Married. Josepha Heifetz, 27, concert pianist, daughter of Violinist Jascha Heifetz; and Robert Byrne, 27, editor of Western Construction, a San Francisco engineering trade magazine; in San Francisco.
Died. Oscar Torp, 64, President of the Norwegian Storting (Parliament), onetime (1951-55) Prime Minister, who disapproved Norway's traditional neutrality, influenced its decision to join NATO; of a cerebral hemorrhage; in Oslo.
Died. William E. Rappard, 75, economist, Manhattan-born founder and director (until 1955) of the Graduate Institute of International Studies at the University of Geneva, Switzerland's observer at the Paris Peace Conference, who was instrumental in bringing the League of Nations to Geneva, became first director of the League's Mandates Section; of a cerebral hemorrhage; in Geneva.

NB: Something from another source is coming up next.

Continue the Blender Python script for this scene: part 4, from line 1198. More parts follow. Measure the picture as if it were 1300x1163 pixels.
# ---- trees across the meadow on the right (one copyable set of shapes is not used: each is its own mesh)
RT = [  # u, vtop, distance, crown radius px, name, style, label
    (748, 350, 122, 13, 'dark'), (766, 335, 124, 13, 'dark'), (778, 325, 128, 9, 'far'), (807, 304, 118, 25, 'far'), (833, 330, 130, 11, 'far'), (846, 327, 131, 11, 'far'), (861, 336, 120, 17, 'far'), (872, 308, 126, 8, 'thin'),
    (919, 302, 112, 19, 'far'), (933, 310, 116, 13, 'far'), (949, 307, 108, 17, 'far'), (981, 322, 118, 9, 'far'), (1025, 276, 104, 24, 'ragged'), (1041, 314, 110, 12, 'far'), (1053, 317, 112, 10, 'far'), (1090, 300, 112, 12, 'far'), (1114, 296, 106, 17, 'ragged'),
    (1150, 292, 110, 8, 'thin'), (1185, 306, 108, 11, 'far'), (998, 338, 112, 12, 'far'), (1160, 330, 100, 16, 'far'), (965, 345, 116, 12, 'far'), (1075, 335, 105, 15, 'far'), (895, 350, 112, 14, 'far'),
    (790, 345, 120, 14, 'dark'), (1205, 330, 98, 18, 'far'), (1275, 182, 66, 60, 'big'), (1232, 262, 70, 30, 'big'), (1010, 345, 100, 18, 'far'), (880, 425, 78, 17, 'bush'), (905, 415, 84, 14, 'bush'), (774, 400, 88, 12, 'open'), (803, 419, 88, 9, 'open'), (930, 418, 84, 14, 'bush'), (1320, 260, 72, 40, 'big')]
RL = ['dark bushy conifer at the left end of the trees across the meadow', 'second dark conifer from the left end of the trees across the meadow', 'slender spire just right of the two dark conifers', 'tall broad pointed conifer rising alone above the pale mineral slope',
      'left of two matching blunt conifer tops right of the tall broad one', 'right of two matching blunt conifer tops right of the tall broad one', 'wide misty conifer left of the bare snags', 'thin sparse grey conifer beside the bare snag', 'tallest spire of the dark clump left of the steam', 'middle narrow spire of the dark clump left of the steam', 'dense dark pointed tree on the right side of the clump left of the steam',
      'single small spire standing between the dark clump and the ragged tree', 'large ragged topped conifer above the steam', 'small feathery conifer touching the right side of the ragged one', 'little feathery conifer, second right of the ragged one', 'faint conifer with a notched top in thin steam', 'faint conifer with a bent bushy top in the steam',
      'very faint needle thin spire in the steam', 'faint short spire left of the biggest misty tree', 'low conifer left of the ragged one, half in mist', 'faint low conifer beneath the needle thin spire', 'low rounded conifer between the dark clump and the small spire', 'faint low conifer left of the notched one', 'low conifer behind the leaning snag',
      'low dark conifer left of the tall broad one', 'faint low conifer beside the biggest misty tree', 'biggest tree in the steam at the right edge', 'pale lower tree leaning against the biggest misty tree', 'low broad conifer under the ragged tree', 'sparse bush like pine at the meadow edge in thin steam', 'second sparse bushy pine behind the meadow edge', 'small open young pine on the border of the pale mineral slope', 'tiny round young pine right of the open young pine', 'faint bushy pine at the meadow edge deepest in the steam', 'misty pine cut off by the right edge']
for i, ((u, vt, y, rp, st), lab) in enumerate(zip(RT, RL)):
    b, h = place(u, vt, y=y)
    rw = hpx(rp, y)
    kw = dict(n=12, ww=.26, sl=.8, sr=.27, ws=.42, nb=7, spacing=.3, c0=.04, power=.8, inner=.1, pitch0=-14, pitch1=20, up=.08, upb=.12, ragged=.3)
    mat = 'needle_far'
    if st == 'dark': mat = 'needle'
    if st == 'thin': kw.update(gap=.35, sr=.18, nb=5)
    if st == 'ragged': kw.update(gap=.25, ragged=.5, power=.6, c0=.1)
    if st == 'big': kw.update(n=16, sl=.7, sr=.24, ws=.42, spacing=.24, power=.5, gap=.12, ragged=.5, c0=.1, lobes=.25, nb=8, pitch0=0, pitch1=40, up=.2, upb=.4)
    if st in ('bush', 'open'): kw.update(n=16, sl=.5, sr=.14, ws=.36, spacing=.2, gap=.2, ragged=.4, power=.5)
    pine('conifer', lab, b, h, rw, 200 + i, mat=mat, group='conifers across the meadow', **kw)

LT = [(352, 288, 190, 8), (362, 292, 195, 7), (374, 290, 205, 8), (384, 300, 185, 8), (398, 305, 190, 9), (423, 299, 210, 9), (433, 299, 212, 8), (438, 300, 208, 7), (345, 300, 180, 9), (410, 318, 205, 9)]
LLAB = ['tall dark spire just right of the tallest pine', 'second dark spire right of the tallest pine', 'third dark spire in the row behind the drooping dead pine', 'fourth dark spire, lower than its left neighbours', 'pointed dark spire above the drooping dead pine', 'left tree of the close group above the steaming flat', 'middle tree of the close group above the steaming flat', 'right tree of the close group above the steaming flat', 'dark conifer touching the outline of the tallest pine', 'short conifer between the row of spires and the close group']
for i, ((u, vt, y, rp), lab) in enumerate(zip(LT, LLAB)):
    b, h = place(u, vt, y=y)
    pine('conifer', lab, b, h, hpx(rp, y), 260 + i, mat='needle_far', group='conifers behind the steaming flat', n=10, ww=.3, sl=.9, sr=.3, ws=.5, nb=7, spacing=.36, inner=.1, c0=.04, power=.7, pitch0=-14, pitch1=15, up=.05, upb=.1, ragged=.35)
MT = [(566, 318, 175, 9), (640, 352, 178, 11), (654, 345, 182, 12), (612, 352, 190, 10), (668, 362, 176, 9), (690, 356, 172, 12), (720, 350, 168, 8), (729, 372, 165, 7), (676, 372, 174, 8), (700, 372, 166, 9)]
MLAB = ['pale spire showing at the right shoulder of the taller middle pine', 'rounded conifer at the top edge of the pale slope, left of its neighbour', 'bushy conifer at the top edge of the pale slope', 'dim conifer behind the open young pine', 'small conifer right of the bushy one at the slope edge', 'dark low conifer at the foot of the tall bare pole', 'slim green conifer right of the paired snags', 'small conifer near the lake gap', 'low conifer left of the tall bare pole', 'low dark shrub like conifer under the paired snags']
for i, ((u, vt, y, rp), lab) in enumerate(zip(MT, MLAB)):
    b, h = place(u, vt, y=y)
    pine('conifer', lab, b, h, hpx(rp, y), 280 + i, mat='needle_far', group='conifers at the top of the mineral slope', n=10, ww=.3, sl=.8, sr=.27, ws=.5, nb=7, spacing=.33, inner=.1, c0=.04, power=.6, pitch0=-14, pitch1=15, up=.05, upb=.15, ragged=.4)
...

Died. Alvan Tufts Fuller, 80, onetime (1925-29) Republican governor of Massachusetts, who backed up the state judiciary, decided not to delay the electrocution of Nicola Sacco and Bartolomeo Vanzetti beyond Aug. 23, 1927; in Boston. A wealthy auto dealer (Packard) and onetime (1917-21) U.S. Congressman, Fuller was beset by pressure from near and far to intervene in behalf of the condemned men. After he appointed a committee headed by Harvard President A. Lawrence Lowell, which reviewed all testimony and supported the jury's decision that Sacco and Vanzetti were guilty of murder, the New York Times editorialized that "the condemned have had every opportunity which the law affords." Nonetheless, agitators charged that Millionaire Fuller and Brahmin Lowell were predisposed against the immigrant, anarchist Italians. On completion of his second term, Fuller--who never cashed a paycheck as Congressman or governor--returned to his business, became noted in Boston as a patron of arts and music.
Died. John Shaffer Phipps, 83, financier, lawyer, polo player and father of polo players, lavish traveler (he once hired a private, nine-car train--three for ponies, three for people, three for baggage--for a trip to Florida, also took more than 100 trunks on a European voyage), owner of race horses (Parnassus, Level Lea); in Palm Beach, Fla. Son of Andrew Carnegie's partner Henry Phipps, and uncle of Pologician Winston Guest, John Phipps was a director of U.S. Steel Corp., W. R. Grace & Co., the Hanover Bank.